1. The  (always desired)  maximum of the power efficiency  $\eta$  results e.g. for  $R = R_{\rm max}$ – i.e. for the signal space constellation in the information section.
2. In this case all triangles of two neighboring blue points and the red point in between are equilateral.
3. Also for  $R = R_{\rm min}$  there are equilateral triangles,  but now each formed by two red and one blue point.

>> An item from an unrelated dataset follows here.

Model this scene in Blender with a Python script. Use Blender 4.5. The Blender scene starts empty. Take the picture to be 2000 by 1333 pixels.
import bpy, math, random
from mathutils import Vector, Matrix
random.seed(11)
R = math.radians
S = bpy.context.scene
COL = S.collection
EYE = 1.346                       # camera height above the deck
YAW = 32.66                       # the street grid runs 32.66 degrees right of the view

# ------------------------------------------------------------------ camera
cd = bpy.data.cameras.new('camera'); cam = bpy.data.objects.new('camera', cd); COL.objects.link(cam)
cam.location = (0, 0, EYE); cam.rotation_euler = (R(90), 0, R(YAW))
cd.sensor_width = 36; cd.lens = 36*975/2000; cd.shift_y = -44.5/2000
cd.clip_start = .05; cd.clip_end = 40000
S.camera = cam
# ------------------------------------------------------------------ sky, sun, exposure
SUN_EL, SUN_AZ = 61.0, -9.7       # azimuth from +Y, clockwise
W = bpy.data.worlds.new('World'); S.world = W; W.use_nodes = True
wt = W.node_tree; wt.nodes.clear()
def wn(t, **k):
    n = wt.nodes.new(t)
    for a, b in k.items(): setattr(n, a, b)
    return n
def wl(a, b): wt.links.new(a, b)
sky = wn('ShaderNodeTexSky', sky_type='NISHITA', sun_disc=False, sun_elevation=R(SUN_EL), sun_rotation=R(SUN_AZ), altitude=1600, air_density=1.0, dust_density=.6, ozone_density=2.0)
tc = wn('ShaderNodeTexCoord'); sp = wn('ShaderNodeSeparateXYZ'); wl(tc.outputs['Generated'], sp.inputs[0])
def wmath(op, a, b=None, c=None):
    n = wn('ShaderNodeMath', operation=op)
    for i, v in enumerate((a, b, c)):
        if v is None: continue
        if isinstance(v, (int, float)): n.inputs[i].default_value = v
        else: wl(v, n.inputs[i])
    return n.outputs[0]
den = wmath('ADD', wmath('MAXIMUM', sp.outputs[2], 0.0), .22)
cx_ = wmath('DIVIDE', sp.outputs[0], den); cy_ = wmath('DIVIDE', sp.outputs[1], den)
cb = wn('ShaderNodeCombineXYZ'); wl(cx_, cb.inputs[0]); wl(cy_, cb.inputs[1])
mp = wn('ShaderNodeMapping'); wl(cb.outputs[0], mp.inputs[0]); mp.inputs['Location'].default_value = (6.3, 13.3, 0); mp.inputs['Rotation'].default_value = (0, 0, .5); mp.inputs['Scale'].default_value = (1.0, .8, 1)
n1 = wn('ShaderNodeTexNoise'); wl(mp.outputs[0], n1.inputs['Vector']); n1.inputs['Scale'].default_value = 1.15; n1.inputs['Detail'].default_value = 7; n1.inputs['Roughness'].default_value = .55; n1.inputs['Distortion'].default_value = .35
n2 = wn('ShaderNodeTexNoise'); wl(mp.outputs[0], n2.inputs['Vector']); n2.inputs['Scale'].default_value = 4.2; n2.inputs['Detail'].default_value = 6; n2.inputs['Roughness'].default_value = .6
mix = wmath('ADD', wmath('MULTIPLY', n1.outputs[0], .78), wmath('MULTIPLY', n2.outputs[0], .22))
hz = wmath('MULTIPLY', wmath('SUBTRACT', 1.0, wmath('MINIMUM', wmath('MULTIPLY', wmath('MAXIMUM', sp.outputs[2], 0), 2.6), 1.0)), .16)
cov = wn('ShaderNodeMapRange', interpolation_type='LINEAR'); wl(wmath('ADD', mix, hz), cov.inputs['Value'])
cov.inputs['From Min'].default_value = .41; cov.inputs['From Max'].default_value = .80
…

4. In this case the edge length  $d_{\rm min}$  is clearly smaller,  but at the same time a smaller  $E_{\rm B}$  results,  so that the power efficiency  $\eta$  has the same value.
5. The previously considered special cases  $R = 1$  ("8–PSK",  left graph in the first subtask)  and  $R = \sqrt{2}$  (right graph)  have a noticeably smaller  $\eta$  with  $\eta = 0.439$  and  $\eta = 0.5$,  resp.  $($compared to  $\eta = 0.634)$.